The police interview is the chapter in a major crime story that we’re normally shut away from. Taking a viewer into this space becomes privileged access. Inside the four walls of an interview room, there are secrets and truths that remain hidden.

We wanted a case that already had profile, where the audience might be familiar with the headlines but not the detail.

Finding the right case

It wasn’t long before we started to talk about Norfolk farmer Tony Martin, an intriguing and inscrutable man who found himself at the centre of a crime that divided public opinion, a story about something very fundamental: the right of a homeowner to defend himself and his property. The issue is as relevant today as it was when Tony Martin shot dead a teenage burglar in 1999.

There were two burning questions: Would this particular police interview fit the demands of an unfolding TV drama? How would we obtain the transcripts?

After a hunt across the Norfolk Fens, Pete and our producer Emily Turner finally tracked down Tony Martin. His unpredictable, nomadic lifestyle made him rather elusive – to this day we’re still unsure where Tony Martin actually lives. We do know he has a mobile phone (unhelpfully, it is usually turned off).

Uncovering lost transcripts

There were several visits to Norfolk over many months. Tony seemed curious about the film we were proposing, although generally cynical about the media.

The idea of a drama where we’d be using his actual words spoken in the hours after his arrest seemed to appeal. He has an unwavering belief that he was justified in doing what he did that August night at his home Bleak House and that people should understand why.

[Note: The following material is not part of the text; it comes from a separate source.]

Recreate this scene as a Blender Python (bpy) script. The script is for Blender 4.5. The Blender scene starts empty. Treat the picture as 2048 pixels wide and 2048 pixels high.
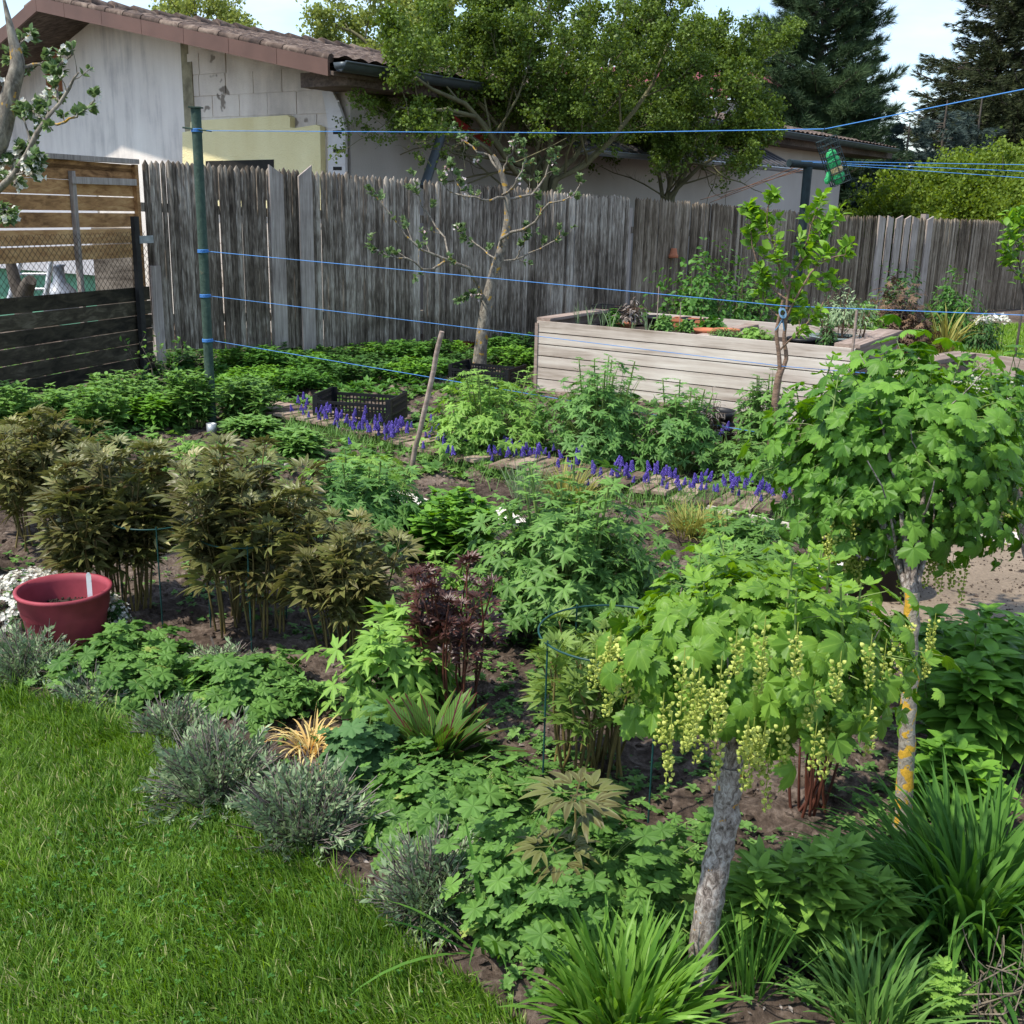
import bpy, math, numpy as np
from mathutils import Vector
# ---------------------------------------------------------------- camera, sky, sun, exposure
EYE, FPX, PITCH, ROLL = 1.65, 2200.0, math.radians(15.8), math.radians(1.4)
scene = bpy.context.scene
cd = bpy.data.cameras.new('camera'); cam = bpy.data.objects.new('camera', cd); scene.collection.objects.link(cam)
cd.sensor_width = 36; cd.sensor_fit = 'HORIZONTAL'; cd.lens = 36 * FPX / 2048; cd.clip_start = .05; cd.clip_end = 2000
cam.location = (0, 0, EYE); cam.rotation_mode = 'XYZ'
from mathutils import Matrix
cam.rotation_euler = (Matrix.Rotation(math.pi/2 - PITCH, 3, 'X') @ Matrix.Rotation(ROLL, 3, 'Z')).to_euler()
scene.camera = cam
SUN_AZ, SUN_EL = math.radians(-118), math.radians(60)      # azimuth clockwise from +Y
world = bpy.data.worlds.new('World'); scene.world = world; world.use_nodes = True
nt = world.node_tree; nt.nodes.clear()
out = nt.nodes.new('ShaderNodeOutputWorld'); bg = nt.nodes.new('ShaderNodeBackground'); sky = nt.nodes.new('ShaderNodeTexSky')
sky.sky_type = 'NISHITA'; sky.sun_disc = False; sky.sun_elevation = SUN_EL; sky.sun_rotation = SUN_AZ
sky.air_density = 1.0; sky.dust_density = .6; sky.ozone_density = 2.0
tc = nt.nodes.new('ShaderNodeTexCoord'); mp = nt.nodes.new('ShaderNodeMapping'); mp.inputs['Scale'].default_value = (1.6, 1.6, 6)
nz = nt.nodes.new('ShaderNodeTexNoise'); nz.inputs['Scale'].default_value = 2.2; nz.inputs['Detail'].default_value = 7; nz.inputs['Roughness'].default_value = .55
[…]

We’d found Tony but locating the transcripts was much more complicated. His solicitor didn’t have a copy; he’d given the transcripts to Tony. Tony had since lent them to an author and hadn’t been able to retrieve them. We tried his barrister – no joy there. Autumn became winter, winter became spring, and the Fates weren’t smiling.

What the transcripts give is an authenticity and purity – a picture of ‘Tony Martin, the man’ that a writer couldn’t get to in the same way.  There is also a distinct quality to hearing the actual words as they were said in the moment.

As a last option, Tony said he was happy to make an application for the papers under a Freedom of Information request. It was worth a try. Several weeks later a large package arrived – 230 A4 pages – transcripts of the interviews that took place 19 years earlier. We started to read.

Many suspects will maintain their right to silence, but Tony Martin isn’t one of them. In that police interview room he talked, talked and talked some more.

The police weren’t looking for a confession: Martin readily admitted he’d shot his gun. No, this interview focused on the notion of self-defence and reasonable force. Had Martin acted reasonably or was this a case of murder?

“A true story – word for word”

Having read several police interview transcripts, you know instinctively if it has the elements of an unfolding, dramatic story. This interview was not only dramatic but also incredibly layered.

Over three days of questioning it revealed different versions of Tony Martin. He was vulnerable, emotional, animated, strident and belligerent.  The interviews are very biographical. In the film, Tony Martin, played by Steve Pemberton, tells the police “I can only do it, explain this, [by giving] the whole history of my life living at Bleak House” – and that’s what he did.

We hear why he lived as a recluse in a state of perpetual fear. What we also get is a forensic re-telling of the events that led to 16-year-old Fred Barras being shot dead.  And, like any good fictional crime drama, the tables are gradually turned when the police begin what’s known as the ‘challenge’ phase, picking on inconsistencies in Martin’s account. Daniel Mays, who plays one of the police officers, ominously announces: ”We haven’t asked any questions yet but we intend to….”

What the transcripts give is an authenticity and purity; a picture of ‘Tony Martin, the man’ that a writer couldn’t get to in the same way.  There is also a distinct quality to hearing the actual words as they were said in the moment. Memories are coloured by the passage of time, but transcripts speak for themselves.  Perhaps this takes us closer to the truth and closer to the characters? The phrase ‘based on a true story’ has become a cliché of the crime drama. This is a true story – word for word.

The Interrogation of Tony Martin airs on Channel 4 on Sunday (November 18) at 9pm.